Surplus output fuels export push
India harvested a record 146.1 million tonnes (mnt) of rice in the crop year to June 2025, surpassing its domestic requirement of roughly 120.7 mnt. With above-average rainfall strengthening yields and feeding into already bulging government and private stocks, exporters are under pressure to clear surpluses and maintain price stability in domestic markets.
Global leadership opens growth path
India currently accounts for about 40 % of global rice exports, with overall shipments exceeding the combined totals of the next four largest exporters (Thailand, Vietnam, Pakistan and the US). With this dominant position, Indian exporters believe they have the capacity and scale to venture into new geographies and capture further growth.

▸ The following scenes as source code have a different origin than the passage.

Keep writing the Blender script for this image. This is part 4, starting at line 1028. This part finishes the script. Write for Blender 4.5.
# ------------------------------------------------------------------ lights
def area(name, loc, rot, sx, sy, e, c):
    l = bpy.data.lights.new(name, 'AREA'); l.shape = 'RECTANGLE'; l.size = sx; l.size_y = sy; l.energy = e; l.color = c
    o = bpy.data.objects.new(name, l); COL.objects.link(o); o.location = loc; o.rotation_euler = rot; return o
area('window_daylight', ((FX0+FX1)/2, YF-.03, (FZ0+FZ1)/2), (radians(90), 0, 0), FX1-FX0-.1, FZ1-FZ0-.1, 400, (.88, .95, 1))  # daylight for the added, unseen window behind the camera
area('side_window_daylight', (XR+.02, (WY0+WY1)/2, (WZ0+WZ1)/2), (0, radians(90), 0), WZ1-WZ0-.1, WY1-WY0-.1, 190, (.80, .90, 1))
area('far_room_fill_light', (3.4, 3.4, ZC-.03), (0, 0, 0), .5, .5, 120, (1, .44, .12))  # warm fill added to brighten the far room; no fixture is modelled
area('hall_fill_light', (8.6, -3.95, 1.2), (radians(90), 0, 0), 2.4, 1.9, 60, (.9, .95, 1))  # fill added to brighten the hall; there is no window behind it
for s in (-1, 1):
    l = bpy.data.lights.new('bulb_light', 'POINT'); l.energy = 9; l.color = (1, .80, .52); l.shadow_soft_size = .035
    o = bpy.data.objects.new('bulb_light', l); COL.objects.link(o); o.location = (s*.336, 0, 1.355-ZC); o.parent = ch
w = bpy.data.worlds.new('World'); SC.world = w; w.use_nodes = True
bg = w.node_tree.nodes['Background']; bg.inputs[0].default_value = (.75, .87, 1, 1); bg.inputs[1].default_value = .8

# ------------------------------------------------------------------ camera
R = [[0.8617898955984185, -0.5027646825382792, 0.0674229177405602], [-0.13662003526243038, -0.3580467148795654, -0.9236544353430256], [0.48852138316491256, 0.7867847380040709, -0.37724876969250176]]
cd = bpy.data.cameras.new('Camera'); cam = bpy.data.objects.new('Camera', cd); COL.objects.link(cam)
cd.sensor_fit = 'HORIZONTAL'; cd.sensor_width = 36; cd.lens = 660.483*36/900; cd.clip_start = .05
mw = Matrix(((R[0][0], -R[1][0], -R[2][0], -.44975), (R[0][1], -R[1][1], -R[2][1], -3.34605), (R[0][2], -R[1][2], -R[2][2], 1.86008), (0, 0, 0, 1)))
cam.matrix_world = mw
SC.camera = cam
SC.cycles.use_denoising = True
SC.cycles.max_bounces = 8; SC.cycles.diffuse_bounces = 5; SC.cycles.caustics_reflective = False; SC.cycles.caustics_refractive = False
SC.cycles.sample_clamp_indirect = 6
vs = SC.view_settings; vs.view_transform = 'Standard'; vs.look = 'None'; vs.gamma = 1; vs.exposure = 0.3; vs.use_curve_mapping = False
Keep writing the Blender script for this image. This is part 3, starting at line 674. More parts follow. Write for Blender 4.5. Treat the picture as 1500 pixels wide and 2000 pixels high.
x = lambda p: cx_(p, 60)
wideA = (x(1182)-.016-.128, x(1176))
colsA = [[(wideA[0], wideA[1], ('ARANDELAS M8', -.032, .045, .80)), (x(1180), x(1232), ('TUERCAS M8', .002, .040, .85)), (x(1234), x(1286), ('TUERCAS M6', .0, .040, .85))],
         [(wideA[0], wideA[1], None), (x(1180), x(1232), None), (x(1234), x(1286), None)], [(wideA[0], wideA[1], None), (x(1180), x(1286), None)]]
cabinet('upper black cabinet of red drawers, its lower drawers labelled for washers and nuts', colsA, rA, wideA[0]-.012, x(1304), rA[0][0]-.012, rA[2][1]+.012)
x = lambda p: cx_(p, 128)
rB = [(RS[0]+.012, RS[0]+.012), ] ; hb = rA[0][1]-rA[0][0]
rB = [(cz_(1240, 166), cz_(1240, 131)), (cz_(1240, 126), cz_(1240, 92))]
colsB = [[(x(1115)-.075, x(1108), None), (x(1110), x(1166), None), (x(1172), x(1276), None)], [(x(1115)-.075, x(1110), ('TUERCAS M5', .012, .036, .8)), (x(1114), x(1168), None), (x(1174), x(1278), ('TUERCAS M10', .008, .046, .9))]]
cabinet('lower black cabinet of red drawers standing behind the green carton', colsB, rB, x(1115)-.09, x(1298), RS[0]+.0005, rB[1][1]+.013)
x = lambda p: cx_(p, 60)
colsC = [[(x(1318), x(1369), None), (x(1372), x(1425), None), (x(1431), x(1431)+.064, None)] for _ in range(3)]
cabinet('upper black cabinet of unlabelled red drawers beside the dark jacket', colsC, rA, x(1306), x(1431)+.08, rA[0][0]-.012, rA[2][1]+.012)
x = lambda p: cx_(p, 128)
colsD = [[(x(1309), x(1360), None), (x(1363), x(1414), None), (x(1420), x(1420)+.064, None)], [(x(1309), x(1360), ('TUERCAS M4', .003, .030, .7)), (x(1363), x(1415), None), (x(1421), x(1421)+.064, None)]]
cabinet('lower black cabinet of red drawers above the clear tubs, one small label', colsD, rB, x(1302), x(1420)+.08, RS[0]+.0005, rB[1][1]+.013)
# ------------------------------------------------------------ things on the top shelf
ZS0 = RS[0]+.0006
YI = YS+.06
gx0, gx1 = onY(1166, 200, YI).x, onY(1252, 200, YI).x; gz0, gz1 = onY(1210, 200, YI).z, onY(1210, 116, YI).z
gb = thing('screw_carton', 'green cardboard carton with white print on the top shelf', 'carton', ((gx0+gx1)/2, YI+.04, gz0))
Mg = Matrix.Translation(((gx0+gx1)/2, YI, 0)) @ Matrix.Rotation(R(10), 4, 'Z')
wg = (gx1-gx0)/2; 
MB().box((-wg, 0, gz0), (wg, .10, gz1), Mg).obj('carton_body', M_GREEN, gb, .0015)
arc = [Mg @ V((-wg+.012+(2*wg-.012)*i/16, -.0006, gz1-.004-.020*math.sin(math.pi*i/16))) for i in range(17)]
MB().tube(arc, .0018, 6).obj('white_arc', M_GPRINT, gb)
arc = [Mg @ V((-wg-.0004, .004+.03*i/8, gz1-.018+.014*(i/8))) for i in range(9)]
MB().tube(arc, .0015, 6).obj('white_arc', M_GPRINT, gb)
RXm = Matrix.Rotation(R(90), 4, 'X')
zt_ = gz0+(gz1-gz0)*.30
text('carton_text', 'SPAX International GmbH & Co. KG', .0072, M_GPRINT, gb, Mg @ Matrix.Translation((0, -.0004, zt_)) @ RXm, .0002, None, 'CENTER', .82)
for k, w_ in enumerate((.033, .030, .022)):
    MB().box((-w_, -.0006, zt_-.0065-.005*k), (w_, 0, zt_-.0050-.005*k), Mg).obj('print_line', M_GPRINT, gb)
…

Targeting less-saturated import markets
Exporters have identified 26 new markets, including Japan and Mexico, in addition to the Middle East and Southeast Asia. These markets are seen as less saturated than traditional importers of Indian rice, enabling exporters to offer differentiated grades and varieties suited to specific consumer preferences.
Tailoring grades, varieties for new buyers
Indian suppliers plan to leverage the country’s diverse rice portfolio, ranging from standard milled rice to speciality varieties, to tailor shipments to buyer requirements. By aligning grades with demand in targeted markets, exporters aim to improve farmer earnings while freeing up stock and supporting export volumes.
Risks remain in execution, market dynamics
While the ample monsoon and high output present an opportunity, they also carry the risk of downward pressure on domestic rice prices if export channels do not absorb the excess. Elevated stocks imply cost burdens for warehousing and logistics. Moreover, competition from other major exporters or policy disruptions in destination countries may limit upside. Exporters will need to monitor global freight costs, currency fluctuations and evolving trade barriers closely.
In sum, India’s rice-exporting industry is capitalising on a strong domestic crop and abundant inventory to broaden its export reach beyond conventional markets. The success of this push will hinge on its ability to match product grades with international demand and to manage supply-side pressures at home.